Negli ultimi tempi, il tifoso napoletano si è tristemente tramutato in un depresso ed ipocondriaco malato che si trascina faticosamente dietro, di partita in partita, un ingombrante sacco ricolmo di aspettative e speranze, riponendo, nel match che verrà, un sempre convinto e volitivo “oggi si vince”.
Poi, per una serie di partite consecutive, accade che si scopre che non era “quella” la partita.
Quindi, ci si ricarica quel sacco, divenuto ancor più oneroso, sulle spalle, e ci si accinge a collocarlo a ridosso della prossima vigilia.
La strada che si interpone tra una partita e l’altra, però, è picconata da macchinose teorie, polemiche, contestazioni, commenti, indiscrezioni, fantamercato ed un’infinità di altre, frammiste e discrepanti variabili che concorrono a conferire alla piazza partenopea quel carattere peculiare, utile a tatuarle il titolo di “unica al mondo”.
Nel bene, ma, anche e soprattutto, nel male.
Già, perché è proprio nei periodi di magra, in cui i risultati stentano ad arrivare che tifosi, addetti ai lavori, “sacri e profani” del calcio, insomma, tutti, ma proprio tutti, si sentono legittimati a salire in cattedra per dire la loro.
Non importa che dopo una settimana o due può arrivare l’insindacabile smentita dal campo.
Quando il Napoli perde, tutto è lecito.
Pertanto, il pacato, cortese e signorile garbo che Benitez dispensa al cospetto dei microfoni, anche dopo una sonora sconfitta, snerva, spazientisce, viene fugacemente additato come sinonimo di “strafottenza”, nonché lampante segnale dello scarso attaccamento al progetto.
In realtà, la lezione, sportiva ed educativa, che il tecnico spagnolo impartisce a tutti noi, adottando quella distinta condotta, dovrebbe fungere da monito dal quale estrapolare l’insegnamento in cui è pregna la primordiale condizione necessaria e sufficiente per ergersi “tutti” a grande squadra, ovvero: “la mentalità vincente”.
Come possiamo auspicare di meritare una squadra di top player, se, noi per primi, non abbiamo la predisposizione mentale indispensabile per relazionarci con una grande squadra?
Higuain non è Maradona, ma questo lo sapevamo già.
Neanche Edinson lo era e nemmeno Lavezzi.
Quando erano a Napoli, anche a loro sono capitate le domeniche buie ed allora, anche loro, assumevano “terrene spoglie”.
Le medesime vestite attualmente da Gonzalo.

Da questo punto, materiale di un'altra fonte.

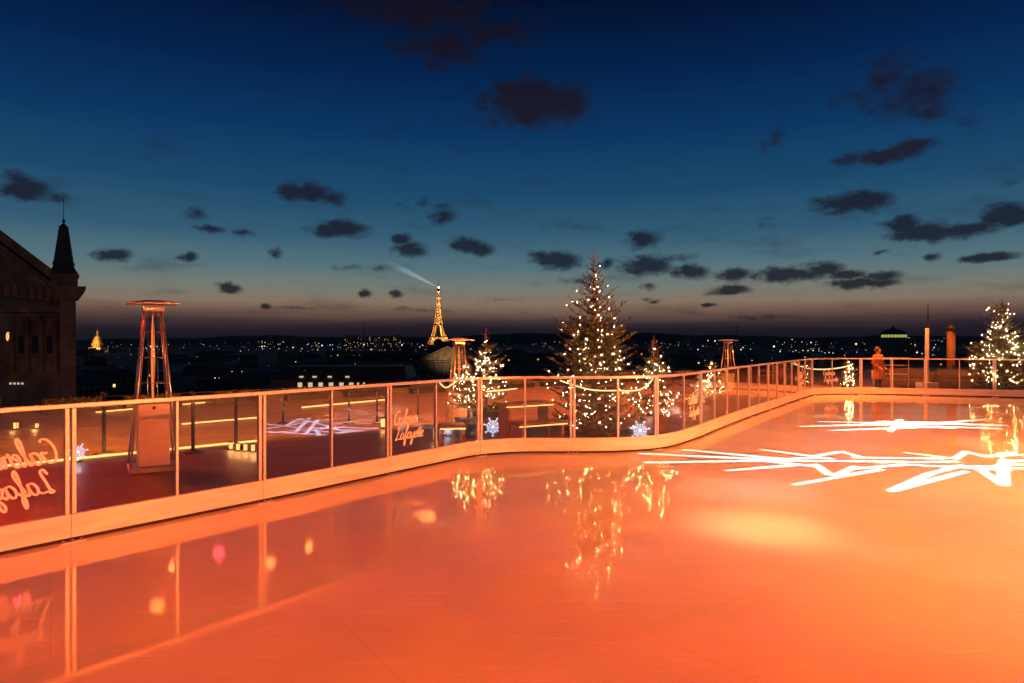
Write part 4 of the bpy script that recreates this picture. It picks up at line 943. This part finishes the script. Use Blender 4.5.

Tuttavia, con il passare del tempo è facile che talune reminiscenze sbiadiscano ed, inoltre, riesumare quei malinconici fantasmi, adesso, appare la soluzione più efficace per assopire il mal di sconfitta.
La verità è che quando il Napoli perde, l’animo dei tifosi è sopraffatto dalla medesima sensazione che si prova quando, nel rincasare, si trova la propria moglie, nel proprio letto, insieme ad un altro.
Nel nostro immaginario, però, siamo più predisposti a tollerare che quel tradimento avvenga con un Klopp, ma non con un Conte o un Donadoni.
Tuttavia, è altrettanto vero che a quella avvenente e fulgida donna che si chiama “Napoli”, il cui irresistibile fascino ci ha rapito il cuore quando eravamo ancora bambini, siamo incapaci di tenere il broncio.
Possiamo imprecare, inveire, urlare e vomitare parole irripetibili contro di lei, perché lei e soltanto lei sa indurci a generare la più funesta ed indomabile ira di cui siamo capaci, ma, sistematicamente, con altrettanta rapida e compassata redenzione, torniamo da lei.
Torniamo sempre da lei.
Quella donna, adesso, si è emancipata e sta apertamente manifestando la legittima necessità di avere accanto un uomo maturo e determinato, capace di sostenerla ed anche di “bastonarla”, quando è necessario, purché non sconfini nei superati e controproducenti limiti dettati dalla frustrazione e dall’ignoranza. Quindi, la critica è lecita, purché sia costruttiva e capace di imprimere nozioni ed insegnamenti utili per migliorare.
Una donna lungimirante non è disposta ad accettarne altre né tantomeno a scendere a compromessi.
Spesso mi è capitato di sentire alloggiare nell’aria, infatti, slogan del tipo: “Voglio un Napoli all’altezza dei suoi tifosi”.
Mi chiedo e vi chiedo: “Quanti tifosi effettivamente, di contro, sono all’altezza di questo Napoli?”
Ritengo che per compiere il famigerato “salto di qualità” è necessario evolvere, per il bene del Napoli ed insieme al Napoli, verso il conseguimento di quel tassello tanto indispensabile quanto imprescindibile: iniziamo ad adottare, tutti, una mentalità di una grande squadra, perché lo siamo!